**What is being asked**
Only the lines from the start of the data to the line containing "sun.location = (-60, 60, 60)", both included, should be output, exactly and without pictures.
___ Stored data
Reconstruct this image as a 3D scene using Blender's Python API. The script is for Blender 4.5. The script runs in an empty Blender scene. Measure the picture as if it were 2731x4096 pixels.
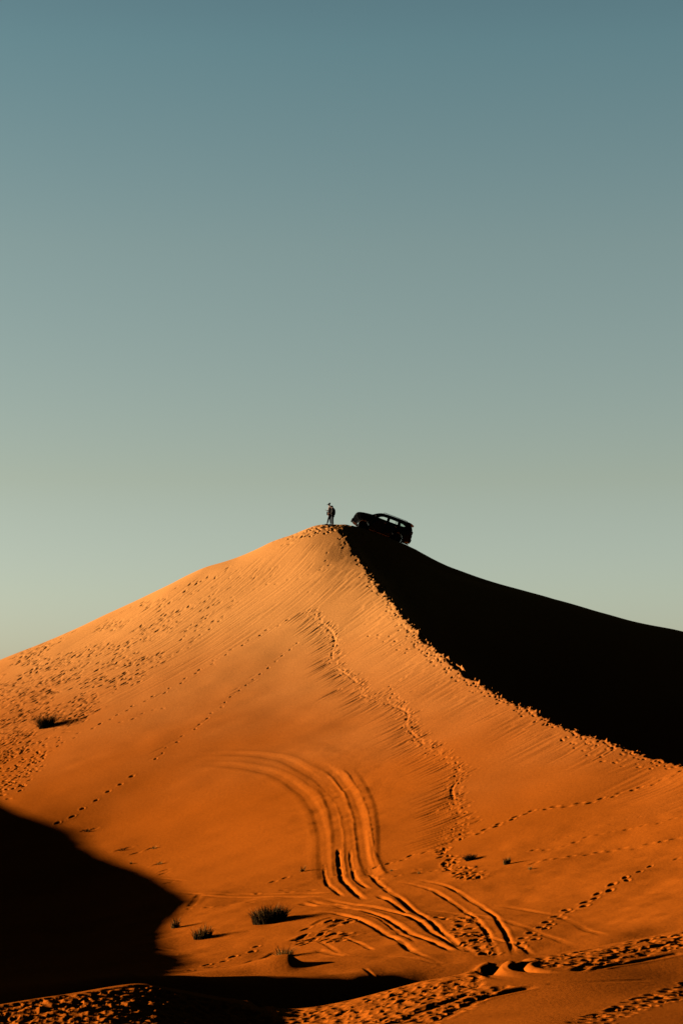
import bpy, bmesh, math, random
import numpy as np
from mathutils import Vector, Matrix

# ------------------------------------------------------------------ camera, sky, sun, exposure
scene = bpy.context.scene
C = scene.collection
F_PX, CX, CY = 4096 * 70.0 / 36.0, 1365.5, 2048.0      # focal length in pixels of the 2731 x 4096 frame
TILT = math.radians(6.1)
cam_d = bpy.data.cameras.new('camera')
cam = bpy.data.objects.new('camera', cam_d); C.objects.link(cam)
cam_d.sensor_fit = 'VERTICAL'; cam_d.sensor_height = 36.0; cam_d.sensor_width = 24.0; cam_d.lens = 70.0
cam_d.clip_start = 0.5; cam_d.clip_end = 12000.0
cam.location = (0, 0, 0); cam.rotation_euler = (math.pi / 2 + TILT, 0, 0)
scene.camera = cam

SUN_EL = math.radians(8.3)
SUN_ALPHA = math.radians(8.0)      # the sun stands to the left and this much beyond the side
to_sun = Vector((-math.cos(SUN_ALPHA) * math.cos(SUN_EL), math.sin(SUN_ALPHA) * math.cos(SUN_EL), math.sin(SUN_EL)))
sun_d = bpy.data.lights.new('sun', 'SUN'); sun = bpy.data.objects.new('sun', sun_d); C.objects.link(sun)
sun_d.energy = 5.0; sun_d.angle = math.radians(0.5); sun_d.color = (1.0, 0.80, 0.58)
sun.rotation_euler = to_sun.to_track_quat('Z', 'Y').to_euler()
sun.location = (-60, 60, 60)

world = bpy.data.worlds.new('World'); scene.world = world; world.use_nodes = True
wn = world.node_tree; wn.nodes.clear()
w_out = wn.nodes.new('ShaderNodeOutputWorld'); w_bg = wn.nodes.new('ShaderNodeBackground')
w_sky = wn.nodes.new('ShaderNodeTexSky'); w_sky.sky_type = 'NISHITA'; w_sky.sun_disc = False
w_sky.sun_elevation = SUN_EL
w_sky.sun_rotation = math.atan2(to_sun.x, to_sun.y)
w_sky.air_density = 1.0; w_sky.dust_density = 1.0; w_sky.ozone_density = 1.0
w_tc = wn.nodes.new('ShaderNodeTexCoord'); w_sep = wn.nodes.new('ShaderNodeSeparateXYZ')
w_ramp = wn.nodes.new('ShaderNodeValToRGB')
w_mul = wn.nodes.new('ShaderNodeMix'); w_mul.data_type = 'RGBA'; w_mul.blend_type = 'MULTIPLY'; w_mul.inputs[0].default_value = 1.0
w_mul.clamp_result = False
wn.links.new(w_tc.outputs['Generated'], w_sep.inputs[0])
wn.links.new(w_sep.outputs['Z'], w_ramp.inputs[0])
wn.links.new(w_sky.outputs[0], w_mul.inputs[6]); wn.links.new(w_ramp.outputs[0], w_mul.inputs[7])
w_az = wn.nodes.new('ShaderNodeMapRange'); w_az.interpolation_type = 'SMOOTHSTEP'      # brightest low in the north, dimmed all round elsewhere to deepen the shade
for i_, v_ in ((1, .45), (2, .92), (3, .05), (4, .715)): w_az.inputs[i_].default_value = v_
wn.links.new(w_sep.outputs['Y'], w_az.inputs[0])
w_m2 = wn.nodes.new('ShaderNodeVectorMath'); w_m2.operation = 'SCALE'
wn.links.new(w_mul.outputs[2], w_m2.inputs[0]); wn.links.new(w_az.outputs[0], w_m2.inputs['Scale'])
wn.links.new(w_m2.outputs[0], w_bg.inputs[0]); wn.links.new(w_bg.outputs[0], w_out.inputs[0])
w_bg.inputs[1].default_value = 0.05
SKY_STOPS = [(0.0, (.94, 1.06, 1.70)), (.035, (.96, 1.07, 1.54)), (.065, (.99, 1.05, 1.28)), (.122, (1.0, .94, .87)), (.236, (.92, .93, .79)), (.33, (.69, .86, .75)), (.36, (.60, .76, .68)), (.5, (.18, .26, .26)), (1.0, (.04, .06, .08))]
r = w_ramp.color_ramp
while len(r.elements) > 1: r.elements.remove(r.elements[-1])
for i, (p, c) in enumerate(SKY_STOPS):
    e = r.elements[0] if i == 0 else r.elements.new(p)
    e.position = p; e.color = (*c, 1)

vs = scene.view_settings
vs.view_transform = 'Standard'; vs.look = 'None'; vs.gamma = 1.0; vs.exposure = 2.1; vs.use_curve_mapping = False
scene.cycles.max_bounces = 6; scene.cycles.diffuse_bounces = 0
scene.cycles.transparent_max_bounces = 16
random.seed(7); rng = np.random.default_rng(7)

# ------------------------------------------------------------------ pixel <-> world
def ray(u, v):
    a, b = (u - CX) / F_PX, (CY - v) / F_PX
    return np.array([a, math.cos(TILT) - b * math.sin(TILT), math.sin(TILT) + b * math.cos(TILT)])
def at(u, v, y):                      # the point on the line of sight of a pixel, y metres in front
    d = ray(u, v); return d * (y / d[1])
def px_of(x, y, z):
    fz = y * math.cos(TILT) + z * math.sin(TILT); up = -y * math.sin(TILT) + z * math.cos(TILT)
    return CX + F_PX * x / fz, CY - F_PX * up / fz

class TPS:                            # a smooth surface through scattered heights
    def __init__(s, pts, lam=0.02):
        P = np.array(pts, float); s.c = P[:, :2]; n = len(P)
        K = s.k(s.c[:, None, :] - s.c[None, :, :]) + lam * np.eye(n)
        Q = np.hstack([np.ones((n, 1)), s.c]); M = np.zeros((n + 3, n + 3))
        M[:n, :n] = K; M[:n, n:] = Q; M[n:, :n] = Q.T
        s.w = np.linalg.solve(M, np.concatenate([P[:, 2], np.zeros(3)]))
    @staticmethod
    def k(d):
        r2 = (d ** 2).sum(-1) + 1e-9; return 0.5 * r2 * np.log(r2)
    def __call__(s, x, y):
        out = s.w[-3] + s.w[-2] * x + s.w[-1] * y
        for (a, b), w in zip(s.c, s.w[:-3]):
            r2 = (x - a) ** 2 + (y - b) ** 2 + 1e-9
            out += w * 0.5 * r2 * np.log(r2)
        return out

def sstep(a, b, x):
    t = np.clip((x - a) / (b - a), 0, 1); return t * t * (3 - 2 * t)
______
**Worked solution**
Reconstruct this image as a 3D scene using Blender's Python API. The script is for Blender 4.5. The script runs in an empty Blender scene. Measure the picture as if it were 2731x4096 pixels.
import bpy, bmesh, math, random
import numpy as np
from mathutils import Vector, Matrix

# ------------------------------------------------------------------ camera, sky, sun, exposure
scene = bpy.context.scene
C = scene.collection
F_PX, CX, CY = 4096 * 70.0 / 36.0, 1365.5, 2048.0      # focal length in pixels of the 2731 x 4096 frame
TILT = math.radians(6.1)
cam_d = bpy.data.cameras.new('camera')
cam = bpy.data.objects.new('camera', cam_d); C.objects.link(cam)
cam_d.sensor_fit = 'VERTICAL'; cam_d.sensor_height = 36.0; cam_d.sensor_width = 24.0; cam_d.lens = 70.0
cam_d.clip_start = 0.5; cam_d.clip_end = 12000.0
cam.location = (0, 0, 0); cam.rotation_euler = (math.pi / 2 + TILT, 0, 0)
scene.camera = cam

SUN_EL = math.radians(8.3)
SUN_ALPHA = math.radians(8.0)      # the sun stands to the left and this much beyond the side
to_sun = Vector((-math.cos(SUN_ALPHA) * math.cos(SUN_EL), math.sin(SUN_ALPHA) * math.cos(SUN_EL), math.sin(SUN_EL)))
sun_d = bpy.data.lights.new('sun', 'SUN'); sun = bpy.data.objects.new('sun', sun_d); C.objects.link(sun)
sun_d.energy = 5.0; sun_d.angle = math.radians(0.5); sun_d.color = (1.0, 0.80, 0.58)
sun.rotation_euler = to_sun.to_track_quat('Z', 'Y').to_euler()
sun.location = (-60, 60, 60)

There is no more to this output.